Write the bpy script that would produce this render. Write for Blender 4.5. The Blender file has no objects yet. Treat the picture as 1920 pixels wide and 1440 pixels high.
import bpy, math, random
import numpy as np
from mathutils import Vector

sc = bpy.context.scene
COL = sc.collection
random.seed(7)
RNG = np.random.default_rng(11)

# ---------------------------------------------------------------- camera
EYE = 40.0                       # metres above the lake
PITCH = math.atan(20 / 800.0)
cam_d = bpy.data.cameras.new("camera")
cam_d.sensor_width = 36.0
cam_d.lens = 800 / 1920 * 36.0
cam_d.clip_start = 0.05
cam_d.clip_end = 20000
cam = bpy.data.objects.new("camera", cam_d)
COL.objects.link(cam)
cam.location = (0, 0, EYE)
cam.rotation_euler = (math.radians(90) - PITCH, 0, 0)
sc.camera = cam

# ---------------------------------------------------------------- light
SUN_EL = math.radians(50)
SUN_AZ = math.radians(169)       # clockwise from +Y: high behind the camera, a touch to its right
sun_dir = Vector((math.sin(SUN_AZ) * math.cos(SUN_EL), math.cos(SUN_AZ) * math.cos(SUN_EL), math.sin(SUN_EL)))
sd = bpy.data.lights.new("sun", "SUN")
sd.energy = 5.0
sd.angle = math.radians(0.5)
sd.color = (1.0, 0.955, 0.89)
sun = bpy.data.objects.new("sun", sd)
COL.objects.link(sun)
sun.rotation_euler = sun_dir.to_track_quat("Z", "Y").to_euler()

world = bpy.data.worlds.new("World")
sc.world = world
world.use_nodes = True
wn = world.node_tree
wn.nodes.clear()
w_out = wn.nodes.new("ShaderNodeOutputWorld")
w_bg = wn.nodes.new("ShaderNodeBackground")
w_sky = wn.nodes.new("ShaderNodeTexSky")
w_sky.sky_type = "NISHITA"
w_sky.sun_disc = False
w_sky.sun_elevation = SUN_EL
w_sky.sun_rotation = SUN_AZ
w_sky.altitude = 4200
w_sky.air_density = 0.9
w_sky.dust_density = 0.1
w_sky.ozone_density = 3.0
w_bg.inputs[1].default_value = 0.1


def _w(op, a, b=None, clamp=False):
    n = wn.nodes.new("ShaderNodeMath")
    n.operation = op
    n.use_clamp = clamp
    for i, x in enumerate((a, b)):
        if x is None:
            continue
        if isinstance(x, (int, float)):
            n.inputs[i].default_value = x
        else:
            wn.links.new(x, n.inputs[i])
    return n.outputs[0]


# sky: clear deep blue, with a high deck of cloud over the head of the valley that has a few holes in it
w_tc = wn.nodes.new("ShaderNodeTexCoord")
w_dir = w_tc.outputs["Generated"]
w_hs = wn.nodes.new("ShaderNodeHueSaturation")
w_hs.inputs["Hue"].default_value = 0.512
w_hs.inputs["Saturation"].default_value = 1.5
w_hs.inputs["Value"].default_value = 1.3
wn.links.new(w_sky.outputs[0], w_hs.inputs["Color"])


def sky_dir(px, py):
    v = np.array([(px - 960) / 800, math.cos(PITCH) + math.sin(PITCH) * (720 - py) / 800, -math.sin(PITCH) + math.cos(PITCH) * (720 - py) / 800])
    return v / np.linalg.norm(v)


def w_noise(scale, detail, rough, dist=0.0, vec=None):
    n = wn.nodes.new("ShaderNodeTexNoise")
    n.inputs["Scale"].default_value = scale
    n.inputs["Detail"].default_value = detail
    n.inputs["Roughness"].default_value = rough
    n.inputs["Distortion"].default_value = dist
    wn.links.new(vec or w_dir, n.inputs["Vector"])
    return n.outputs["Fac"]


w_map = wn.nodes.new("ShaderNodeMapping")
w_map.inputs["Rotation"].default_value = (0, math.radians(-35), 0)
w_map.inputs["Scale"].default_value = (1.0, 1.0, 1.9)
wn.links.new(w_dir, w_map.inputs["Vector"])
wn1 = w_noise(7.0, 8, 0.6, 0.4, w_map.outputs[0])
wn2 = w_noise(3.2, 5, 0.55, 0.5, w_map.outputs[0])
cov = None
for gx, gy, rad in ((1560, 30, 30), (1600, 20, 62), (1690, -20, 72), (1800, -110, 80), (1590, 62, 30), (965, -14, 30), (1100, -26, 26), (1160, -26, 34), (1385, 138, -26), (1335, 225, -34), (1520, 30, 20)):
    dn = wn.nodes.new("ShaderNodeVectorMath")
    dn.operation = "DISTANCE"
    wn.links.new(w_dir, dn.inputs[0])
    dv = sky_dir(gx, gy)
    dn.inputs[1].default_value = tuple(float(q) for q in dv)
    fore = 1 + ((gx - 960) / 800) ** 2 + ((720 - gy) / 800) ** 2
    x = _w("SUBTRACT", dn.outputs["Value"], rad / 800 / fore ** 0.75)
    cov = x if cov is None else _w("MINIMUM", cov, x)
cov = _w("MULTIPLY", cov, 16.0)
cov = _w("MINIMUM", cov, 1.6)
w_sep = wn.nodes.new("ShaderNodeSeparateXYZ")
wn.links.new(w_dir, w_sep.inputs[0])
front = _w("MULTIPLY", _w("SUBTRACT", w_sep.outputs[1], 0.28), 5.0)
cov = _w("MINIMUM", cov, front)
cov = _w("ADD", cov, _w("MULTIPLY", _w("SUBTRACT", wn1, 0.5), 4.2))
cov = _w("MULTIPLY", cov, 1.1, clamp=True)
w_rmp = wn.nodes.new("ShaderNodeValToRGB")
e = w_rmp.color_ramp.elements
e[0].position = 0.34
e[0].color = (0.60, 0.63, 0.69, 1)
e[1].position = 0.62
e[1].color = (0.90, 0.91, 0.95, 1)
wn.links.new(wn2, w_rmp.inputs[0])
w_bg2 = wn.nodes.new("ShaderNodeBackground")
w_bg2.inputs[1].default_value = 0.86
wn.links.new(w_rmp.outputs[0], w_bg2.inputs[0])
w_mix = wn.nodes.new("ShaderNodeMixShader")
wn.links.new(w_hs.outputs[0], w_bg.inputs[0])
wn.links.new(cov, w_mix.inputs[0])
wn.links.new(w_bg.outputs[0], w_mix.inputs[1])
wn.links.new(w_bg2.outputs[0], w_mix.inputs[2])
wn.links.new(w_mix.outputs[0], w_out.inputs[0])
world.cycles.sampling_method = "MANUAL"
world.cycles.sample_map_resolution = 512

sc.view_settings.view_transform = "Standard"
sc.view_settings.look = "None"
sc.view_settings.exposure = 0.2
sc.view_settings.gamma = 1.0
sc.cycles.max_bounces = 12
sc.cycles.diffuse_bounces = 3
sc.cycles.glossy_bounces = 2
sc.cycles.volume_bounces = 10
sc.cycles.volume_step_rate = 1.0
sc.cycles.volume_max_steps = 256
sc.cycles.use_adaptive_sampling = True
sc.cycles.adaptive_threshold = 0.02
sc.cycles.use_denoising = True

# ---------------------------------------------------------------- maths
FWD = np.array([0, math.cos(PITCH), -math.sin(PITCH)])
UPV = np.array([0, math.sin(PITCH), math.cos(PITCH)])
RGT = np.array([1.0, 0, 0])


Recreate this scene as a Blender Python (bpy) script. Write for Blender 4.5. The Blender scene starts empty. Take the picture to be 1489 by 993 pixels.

_Task brief_: Repeat the records above line by line, from the first line through the line that contains "RNG = np.random.default_rng(11)".

_Reply_:
Write the bpy script that would produce this render. Write for Blender 4.5. The Blender file has no objects yet. Treat the picture as 1920 pixels wide and 1440 pixels high.
import bpy, math, random
import numpy as np
from mathutils import Vector

sc = bpy.context.scene
COL = sc.collection
random.seed(7)
RNG = np.random.default_rng(11)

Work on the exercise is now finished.